Consider a geometrically ruled surface $\pi: S\longrightarrow C$ where both $S$ and $C$ are projective, non-singular and complex ($C$ is obviously a curve). By using Tsen theorem one can show that there exists a section $\sigma:C\longrightarrow S$ such that $\pi\circ\sigma=id_C$.
Now, for every fiber $F$ of $\pi$, it is clear that $\sigma(C)\cap F$ is a single point.
But why $F.\sigma(C)=1$?
I mean, a fibre $F\cong\mathbb P^1$ and $\sigma(C)$ could have the same tangent line on the intersection point.
(This ''fact'' is assumed as true without any explaination in Hartshorne book in the proof of the proposition $V.2.2$)
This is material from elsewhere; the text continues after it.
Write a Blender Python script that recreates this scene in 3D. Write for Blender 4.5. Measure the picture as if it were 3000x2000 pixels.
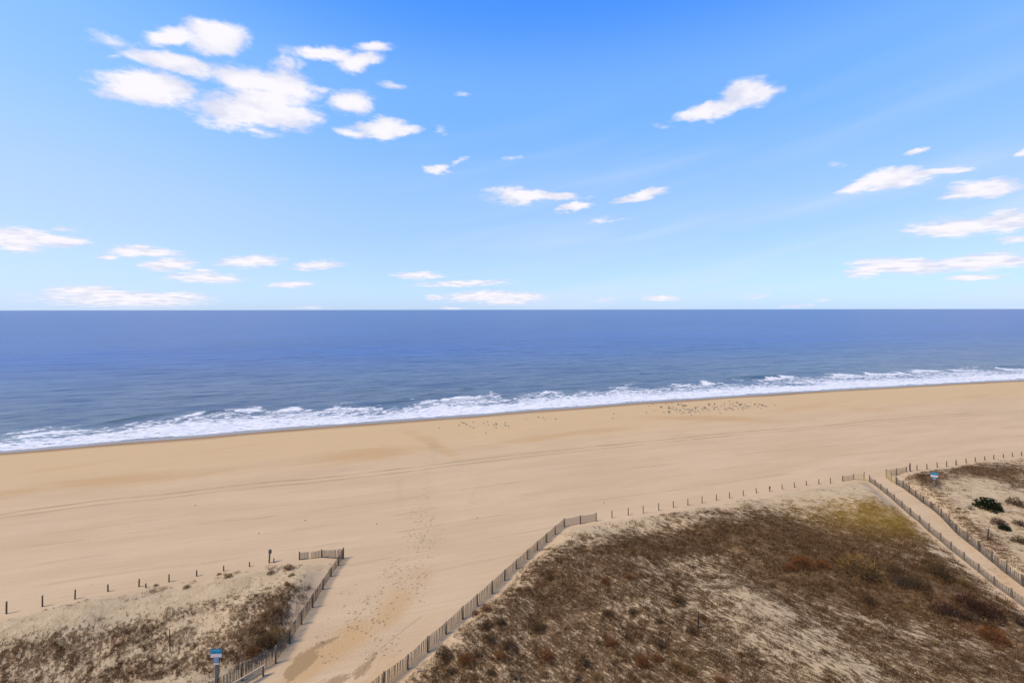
import bpy, bmesh, math, random
import numpy as np
from mathutils import Vector, Matrix, Euler
rng = np.random.default_rng(7); random.seed(7)
S = bpy.context.scene; C = S.collection
for o in list(bpy.data.objects): bpy.data.objects.remove(o)

# ------------------------------------------------------------------ camera, light, exposure
F, H = 1310.0, 30.0                      # focal length in photo pixels, eye height above the beach (m)
cam = bpy.data.objects.new('camera', bpy.data.cameras.new('camera')); C.objects.link(cam)
cam.data.sensor_width = 36; cam.data.lens = 36*F/3000
cam.data.shift_y = -93.3/3000
cam.data.clip_start = 0.5; cam.data.clip_end = 200000
cam.matrix_world = Matrix.Translation((0,0,H)) @ Matrix.Rotation(math.pi/2,4,'X') @ Matrix.Rotation(-0.0015,4,'Z')
S.camera = cam
SUN_EL, SUN_AZ = math.radians(53), math.radians(-112)      # azimuth clockwise from +Y: left and a little behind the camera
sun = bpy.data.objects.new('sun', bpy.data.lights.new('sun','SUN')); C.objects.link(sun)
sun.data.energy = 4.4; sun.data.angle = math.radians(16); sun.data.color = (1,0.88,0.72)
sd_ = Vector((math.sin(SUN_AZ)*math.cos(SUN_EL), math.cos(SUN_AZ)*math.cos(SUN_EL), math.sin(SUN_EL)))
sun.rotation_euler = sd_.to_track_quat('Z','Y').to_euler()
S.view_settings.view_transform = 'Standard'; S.view_settings.look = 'None'
S.view_settings.gamma = 1; S.view_settings.use_curve_mapping = False
S.view_settings.exposure = 0.28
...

No, a section cannot be tangent to a fibre at any point. $\pi \circ \sigma = \operatorname{id}$ implies that at any point $p = \sigma(q)$ in the image $\Gamma$ of the section, $(d_p \pi)_{|T_p \Gamma}$ must be an isomorphism onto $T_q C$.
On the other hand, $(d_p \pi)_{|T_p F} =0$ because $\pi$ is constant along $F$.
So if $\Gamma$ and $F$ share a tangent vector at $p$, then $(d_p \pi)_{|T_p \Gamma}$ is not injective, a contradiction.